クライブ・カッスラーは「NUMA」のダーク・ピットシリーズを卒業していくつか新機軸を出したが、その中でも面白いと思ったのが、「大破壊」のアイザック・ベルのシリーズ。「大破壊」はレイル・バロンと呼ばれた米国を覆う鉄道網の王者争いの終盤、それに介入したテロリストとベルが戦う話だった。
これが面白かったので、このシリーズの第一作「大追跡」を探して読んでみた。冒頭から浮浪者に変装した「強盗処刑人」が、アリゾナ州の田舎町の銀行に押し入る。この処刑人は血も涙もなく、行員はもちろん偶然銀行に居合わせた女性にまで、とどめを刺す。
すでに20の銀行が襲われ、40人以上が犠牲になっている。まともに犯人を見た者はみんな殺されてしまうので、人相も良く分からない。この難事件は「ヴァン・ドーン探偵社」に持ち込まれ、ヴァン・ドーンはエース探偵のアイザック・ベルに事件を担当させることにした。

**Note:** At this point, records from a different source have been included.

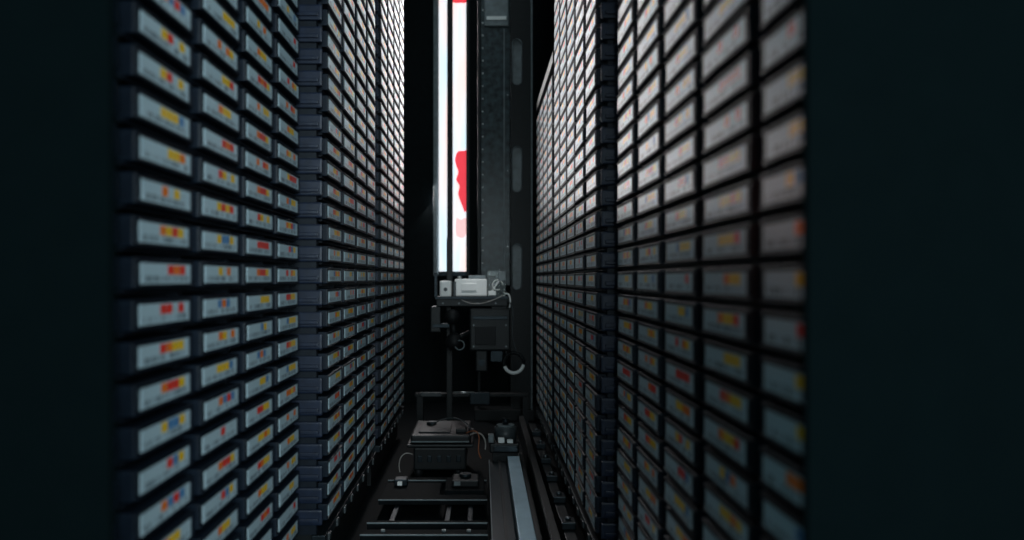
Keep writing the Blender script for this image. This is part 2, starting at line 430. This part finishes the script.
b = MB().cyl((0.018, 1.87, 0.345), (0.045, 1.87, 0.386), 0.0018, M_white).cyl((0.045, 1.87, 0.345), (0.022, 1.87, 0.375), 0.0015, M_steel)
b.box(0.036, 0.052, 1.866, 1.874, 0.374, 0.394, M_lgrey, 0.001).box(0.014, 0.03, 1.866, 1.874, 0.342, 0.352, M_white, 0.001)
b.arc((0.034, 1.868, 0.365), 0.011, 0.0012, 0, 300, M_white)
b.obj("linkage", rb, label="small bright metal linkage")
b = MB().box(-0.027, 0.062, 1.85, 1.93, 0.222, 0.314, M_black, 0.004)
b.box(-0.020, 0.055, 1.846, 1.851, 0.290, 0.298, M_darksteel, 0.001).box(-0.015, 0.03, 1.846, 1.851, 0.235, 0.275, M_rubber, 0.001)
for x in (-0.018, 0.052):
    for z in (0.232, 0.278): b.cyl((x, 1.846, z), (x, 1.851, z), 0.002, M_lgrey, 10)
b.obj("drive_housing", rb, label="black boxy drive housing")
b = MB().box(-0.014, 0.012, 1.862, 1.90, 0.176, 0.222, M_black, 0.003).box(0.018, 0.046, 1.87, 1.90, 0.196, 0.222, M_darksteel, 0.002)
b.cyl((-0.001, 1.858, 0.196), (-0.001, 1.863, 0.196), 0.007, M_darksteel)
b.obj("lower_arm", rb, label="black gripper arm hanging underneath")
b = MB().sph((-0.064, 1.85, 0.296), 0.0165, M_rubber).cyl((-0.064, 1.86, 0.29), (-0.064, 1.90, 0.318), 0.005, M_black)
b.sph((-0.060, 1.85, 0.242), 0.019, M_rubber).cyl((-0.064, 1.86, 0.29), (-0.060, 1.86, 0.25), 0.007, M_rubber)
b.cyl((-0.060, 1.86, 0.245), (-0.027, 1.88, 0.26), 0.006, M_black)
b.arc((-0.048, 1.835, 0.236), 0.010, 0.0014, 0, 360, M_lgrey)
b.obj("ball_joint", rb, label="black rubber ball joint arm")
b = MB().arc((0.069, 1.855, 0.195), 0.021, 0.0036, 200, 350, M_white)
b.arc((0.069, 1.865, 0.195), 0.022, 0.004, 0, 360, M_black).cyl((0.055, 1.865, 0.21), (0.05, 1.88, 0.235), 0.005, M_black)
b.obj("pulley_ring", rb, label="black pulley ring with a white lower arc")
cable(rb, [(0.056, 1.87, 0.33), (0.066, 1.87, 0.325), (0.070, 1.87, 0.29), (0.064, 1.87, 0.25), (0.075, 1.87, 0.22)], 0.0014, M_grey, label="thin grey cable")
cable(rb, [(0.05, 1.875, 0.345), (0.062, 1.875, 0.35), (0.064, 1.875, 0.33), (0.060, 1.875, 0.315)], 0.0018, M_white, label="short white cable")
cable(rb, [(-0.055, 1.865, 0.34), (-0.02, 1.85, 0.31), (0.02, 1.843, 0.33), (0.045, 1.85, 0.342)], 0.0012, M_cream, label="thin looping cable")

b = MB().box(-0.165, 0.115, 2.10, 2.125, 0.088, 0.096, M_black, 0.001)
b.box(-0.15, -0.10, 2.09, 2.10, 0.090, 0.100, M_grey, 0.001).box(-0.03, 0.02, 2.09, 2.10, 0.07, 0.10, M_darksteel, 0.002)
b.box(-0.16, -0.145, 2.10, 2.125, 0.0, 0.088, M_black).box(0.10, 0.114, 2.10, 2.125, 0.0, 0.088, M_black)
b.cyl((-0.07, 2.092, 0.10), (-0.02, 2.092, 0.10), 0.002, M_screw)
b.obj("cross_beam", label="black cross beam with small steel brackets above the floor", cat="beam", origin=(0, 2.11, 0))

# ------------------------------------------------------------------ carriage on floor
ca = empty("robot_carriage", (-0.077, 1.62, 0.0), "low dark carriage box with cables resting on the floor rails", "carriage")
b = MB().box(-0.128, -0.030, 1.60, 1.76, 0.020, 0.062, M_black, 0.003)
for k in range(5): b.box(-0.12 + k * 0.018, -0.112 + k * 0.018, 1.596, 1.601, 0.036, 0.048, M_darksteel, 0.001)
b.obj("body", ca)
b = MB().box(-0.140, -0.016, 1.59, 1.77, 0.064, 0.070, M_black, 0.002).box(-0.134, -0.022, 1.60, 1.765, 0.070, 0.086, M_black, 0.004)
b.box(-0.132, -0.024, 1.597, 1.600, 0.073, 0.0750, M_lgrey).box(-0.12, -0.06, 1.62, 1.72, 0.086, 0.089, M_black, 0.001)
b.box(-0.05, -0.03, 1.62, 1.66, 0.086, 0.094, M_black, 0.002).cyl((-0.10, 1.70, 0.089), (-0.10, 1.70, 0.095), 0.010, M_darksteel)
b.obj("cover", ca, label="dark cover with a thin steel edge")
for x in (-0.12, -0.045):
    for y in (1.62, 1.72):
        MB().cyl((x - 0.006, y, 0.014), (x + 0.006, y, 0.014), 0.013, M_rubber).cyl((x - 0.008, y, 0.014), (x + 0.008, y, 0.014), 0.005, M_darksteel).obj("wheel", ca)
cable(ca, [(-0.03, 1.62, 0.086), (-0.012, 1.595, 0.100), (0.000, 1.59, 0.085), (-0.010, 1.585, 0.060), (-0.002, 1.59, 0.045)], 0.0010, M_orange, "orange_cable", "orange cable")
cable(ca, [(-0.026, 1.62, 0.08), (-0.005, 1.60, 0.100), (0.010, 1.595, 0.085), (0.006, 1.595, 0.06)], 0.0013, M_cream, "pale_cable", "pale cable")
cable(ca, [(-0.13, 1.60, 0.05), (-0.150, 1.595, 0.06), (-0.158, 1.59, 0.04), (-0.152, 1.585, 0.02)], 0.0010, M_cream, "pale_cable", "pale cable")
cable(ca, [(-0.02, 1.64, 0.085), (-0.03, 1.66, 0.112), (-0.07, 1.68, 0.114), (-0.10, 1.68, 0.09)], 0.0010, M_grey, "pale_cable", "grey cable")

mo = empty("motor_unit", (0.045, 1.62, 0.0), "small black motor with steel shaft and white connectors", "motor")
b = MB().box(0.014, 0.070, 1.60, 1.68, 0.052, 0.070, M_black, 0.003).box(0.022, 0.066, 1.597, 1.601, 0.055, 0.066, M_darksteel, 0.001)
b.box(0.02, 0.068, 1.61, 1.67, 0.0, 0.052, M_black)
b.obj("base", mo)
b = MB().cyl((0.045, 1.635, 0.070), (0.045, 1.635, 0.096), 0.021, M_grey, 24).cyl((0.045, 1.635, 0.096), (0.045, 1.635, 0.1), 0.017, M_lgrey, 24)
b.cyl((0.045, 1.635, 0.1), (0.045, 1.635, 0.112), 0.006, M_darksteel)
b.obj("motor_can", mo, label="grey cylindrical motor can")
MB().box(0.030, 0.042, 1.600, 1.612, 0.071, 0.080, M_white, 0.001).obj("connector", mo, label="white plug connector")
MB().box(0.047, 0.058, 1.598, 1.610, 0.071, 0.077, M_white, 0.001).obj("connector", mo, label="white plug connector")
MB().box(0.012, 0.022, 1.602, 1.62, 0.071, 0.086, M_lgrey, 0.001).obj("bracket", mo)

# ------------------------------------------------------------------ rails
rl = empty("guide_rail", (0.04, 1.1, 0.0), "long guide rail with a polished bluish running strip", "rail")
MB().box(0.012, 0.045, 0.36, 1.585, 0.0, 0.040, M_darksteel, 0.002).box(0.0125, 0.0140, 0.36, 1.585, 0.040, 0.043, M_lgrey).box(0.030, 0.034, 0.36, 1.585, 0.040, 0.043, M_black).obj("rail_housing", rl, label="dark grooved housing")
MB().box(0.047, 0.069, 0.36, 1.585, 0.0, 0.050, M_blue, 0.0015).obj("running_strip", rl, label="polished bluish metal running strip")
MB().box(0.0705, 0.080, 0.36, 1.70, 0.0, 0.034, M_black, 0.001).obj("side_channel", rl)
MB().box(0.088, 0.100, 0.36, 2.05, 0.0, 0.046, M_darksteel, 0.0015).box(0.0885, 0.0995, 0.36, 2.05, 0.046, 0.050, M_black, 0.0005).obj(
    "support_rail", label="dark steel support rail running along the floor", cat="rail", origin=(0.094, 1.2, 0))
b = MB().box(0.112, 0.128, 0.36, 2.05, 0.0, 0.032, M_black, 0.0015)
y = 0.9
while y < 2.0:
    b.box(0.110, 0.130, y, y + 0.03, 0.032, 0.042, M_darksteel, 0.0015); b.cyl((0.12, y + .015, 0.042), (0.12, y + .015, 0.046), 0.004, M_steel, 10); y += 0.14
b.obj("bracket_rail", label="black floor rail with bolted steel brackets", cat="rail", origin=(0.12, 1.2, 0))
fr = empty("base_frame", (-0.08, 1.2, 0.0), "dark steel floor frame of crossing bars", "frame")
for x in (-0.052, -0.018, -0.135):
    MB().box(x - 0.004, x + 0.004, 0.40, 1.55, 0.000, 0.018, M_darksteel, 0.001).obj("long_bar", fr)
for y, h, wy in ((1.155, 0.034, 0.022), (1.225, 0.030, 0.010), (1.36, 0.028, 0.03), (1.50, 0.026, 0.02)):
    MB().box(-0.165, 0.008, y, y + wy, 0.019, h, M_floor, 0.001).box(-0.165, 0.008, y - 0.001, y, h - 0.002, h, M_lgrey).obj("cross_bar", fr)
for x in (-0.135, -0.052, -0.018):
    MB().cyl((x, 1.166, 0.034), (x, 1.166, 0.037), 0.003, M_lgrey, 10).obj("bolt_head", fr)
b = MB().box(-0.165, -0.070, 1.39, 1.49, 0.019, 0.024, M_floor, 0.001).box(-0.062, 0.004, 1.40, 1.495, 0.019, 0.032, M_floor, 0.002)
b.obj("deck_plate", fr)
b = MB().box(-0.150, -0.128, 1.46, 1.485, 0.0245, 0.036, M_darksteel, 0.002).box(-0.144, -0.136, 1.452, 1.461, 0.027, 0.033, M_white, 0.001)
b.obj("sensor_box", label="small grey sensor with white plug on the floor frame", cat="sensor", origin=(-0.138, 1.47, 0.0245))
b = MB().box(-0.05, -0.006, 1.42, 1.47, 0.0325, 0.044, M_black, 0.002).cyl((-0.028, 1.445, 0.044), (-0.028, 1.445, 0.050), 0.010, M_darksteel)
b.box(-0.046, -0.036, 1.416, 1.421, 0.036, 0.042, M_lgrey)
b.obj("junction_box", label="small black junction box with round steel cap", cat="junction box", origin=(-0.028, 1.445, 0.0325))

# ------------------------------------------------------------------ lights
def area(name, loc, target, sx, sy, power, col):
    l = bpy.data.lights.new(name, 'AREA'); l.shape = 'RECTANGLE'; l.size = sx; l.size_y = sy; l.energy = power; l.color = col
    o = bpy.data.objects.new(name, l); COL.objects.link(o); o.location = loc
    o.rotation_euler = (Vector(target) - Vector(loc)).to_track_quat('-Z', 'Y').to_euler(); return o
area("front_key", (0.20, -0.55, 0.60), (-0.10, 0.9, 0.42), 0.4, 0.5, 17, (0.78, 0.94, 1.0))
area("ceiling_strip", (-0.02, 1.3, 1.37), (-0.02, 1.3, 0), 0.08, 2.2, 1.6, (0.74, 0.93, 1.0))
area("window_spill", (-0.15, 2.50, 0.92), (0.134, 1.5, 0.60), 0.06, 0.7, 2.6, (0.98, 0.95, 0.96))
def spot(name, loc, target, e, col, ang, size=0.05):
    l = bpy.data.lights.new(name, 'SPOT'); l.energy = e; l.color = col; l.spot_size = math.radians(ang); l.spot_blend = 1.0; l.shadow_soft_size = size
    o = bpy.data.objects.new(name, l); COL.objects.link(o); o.location = loc
    o.rotation_euler = (Vector(target) - Vector(loc)).to_track_quat('-Z', 'Y').to_euler()
spot("warm_tint_spot", (-0.10, -0.05, 0.42), (0.148, 0.40, 0.42), 1.8, (1.0, 0.20, 0.05), 16)  # added spot: orange tint standing in for a reflection over the near right column
spot("picker_fill_spot", (-0.02, 1.45, 1.15), (-0.01, 1.89, 0.35), 15.0, (0.95, 0.98, 1.0), 11)  # added fill, no fixture here: brightens the white gripper block from above

wd = bpy.data.worlds.new("World"); scene.world = wd; wd.use_nodes = True
bg = wd.node_tree.nodes["Background"]; bg.inputs[0].default_value = (0.16, 0.42, 0.48, 1); bg.inputs[1].default_value = 0.22

# ------------------------------------------------------------------ camera
cam = bpy.data.cameras.new("camera"); co = bpy.data.objects.new("camera", cam); COL.objects.link(co)
co.location = (0, 0, CAMH); co.rotation_euler = (math.radians(90), 0, 0)
cam.sensor_width = 36; cam.lens = 855 / 1024 * 36; cam.shift_x = 30 / 1024; cam.shift_y = 8 / 1024
cam.clip_start = 0.01
cam.dof.use_dof = True; cam.dof.focus_distance = 1.35; cam.dof.aperture_fstop = 4.8
scene.camera = co
scene.view_settings.view_transform = 'Standard'
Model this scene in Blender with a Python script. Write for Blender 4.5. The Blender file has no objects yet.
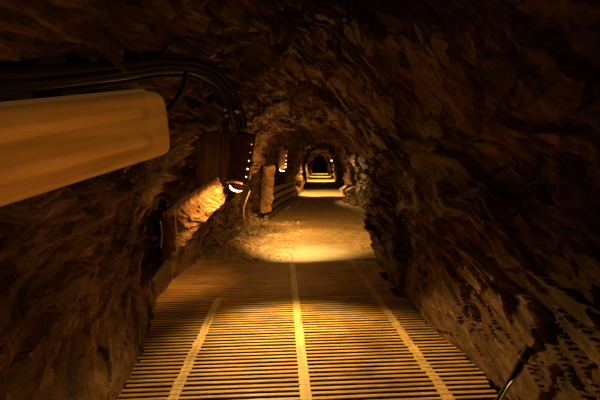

本書には2つの重要な社会インフラが登場する。ひとつは、「大破壊」でも扱われた鉄道。もうひとつは銀行である。実は「強盗処刑人」クロムウェル兄妹は、カリフォルニア州第二の銀行「クロムウェル国法銀行」の経営者である。
彼らを追跡するベルも、実はボストンの大銀行の頭取の息子で、自らも大富豪である。ベルは追跡にあたって、気前よく身銭を切って協力者を得たり追跡用の道具を入手する。時代は1906年、鉄道が駅馬車に代わる最新の旅行手段になっていて、飛行機は営業に至っていない。自動車も富裕層は保有するようになっているが、道路の整備は十分ではない。
本書には2度、ベルがクロムウェル兄妹を追跡するシーンがある。クロムウェル兄妹は、貨車を改造し豪華リビングにした車両に身を隠して西部を縦横に荒らしまわっている。これをベルらは1度はロコモービルというスポーツカーで、もう1度はアトランティック型の機関車を駆って追いかける。
600ページほどの大作だが、文字が大きいせいもあって割合早く読み終えた。ベルのロマンスなどやや冗長なところもあるのだが、全体的にはスピーディで意外性あるストーリー展開である。何より作者の「古いメカ」に対する愛着が感じられる。このシリーズ少なくとも5作あるそうですから、もっと探してみましょう。